Another interesting note on Nepal and its Basmati connection is that its import of the rice variety from India has consistently increased over the course of time, with at least one newspaper source even stating that Nepal imports all its Basmati(s) from India. As per this report, Nepal imported 2,874.00 tonnes of Basmati from India (2018-19; Apr-Nov) costing 2.67 Million dollars. Will this have a bearing on Nepal’s opposition? Readers better acquainted with the opposition process could let us know. 

In related news, the Pakistani opposition is receiving attention from the EU authorities.
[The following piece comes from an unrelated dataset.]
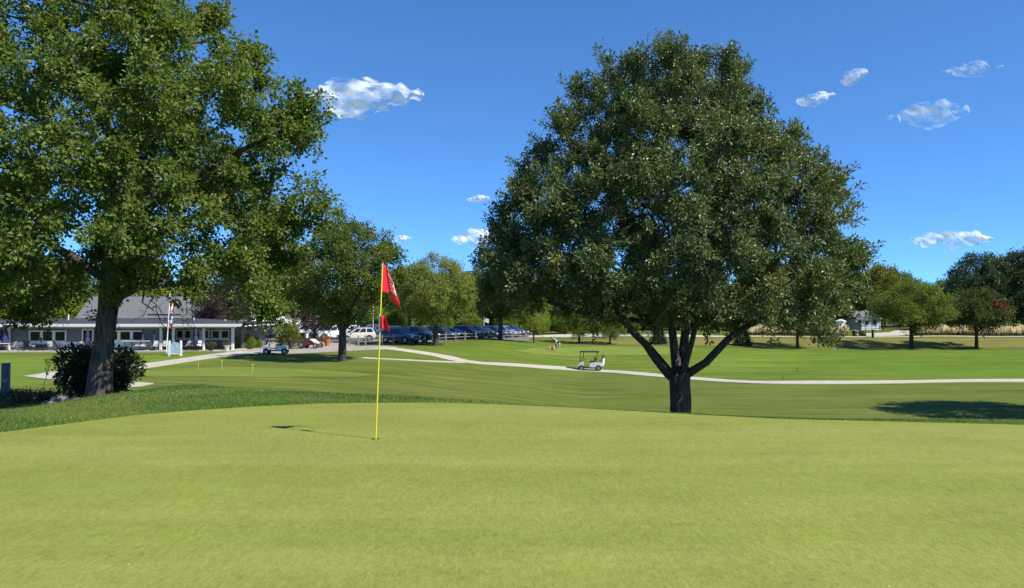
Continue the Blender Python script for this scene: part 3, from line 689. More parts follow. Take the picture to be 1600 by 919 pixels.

Recently it was reported that one of its rice exporters union (Rice Exporters Association of Pakistan) has submitted a reasoned statement after submitting the notice of opposition to India’s claim over Basmati, which was accepted by the EU. 

Furthermore, I wonder what changes these oppositions would bring in the political relations among the three neighbors. India and Pakistan share age-old strained relations and India’s equation with Nepal has been facing rough waters over the past few years, with reports of ties improving. Politics aside, it is surely interesting to note that LDCs and Developing nations are concerned about their IPRs and are taking steps to defend it internationally

With fresh opposition from Nepal and submission of reasoned statement and notice of opposition from the Pakistani contingent, the EU regulatory framework (Council Regulation 510/2006) under Article 7.5 suggests that now the interested parties would be engaged in consultation. These consultations will run for another six months wherein the parties would try to reach an agreement. In case no agreement is reached by the parties, then the committee will hear the matter according to Decision 1999/468/EC to decide the matter.   

Edit [Update: India has filed applications for registration of Basmati as a GI/ Certification Mark in 19 jurisdictions, with protection already granted in UK, South Africa, New Zealand and Kenya.]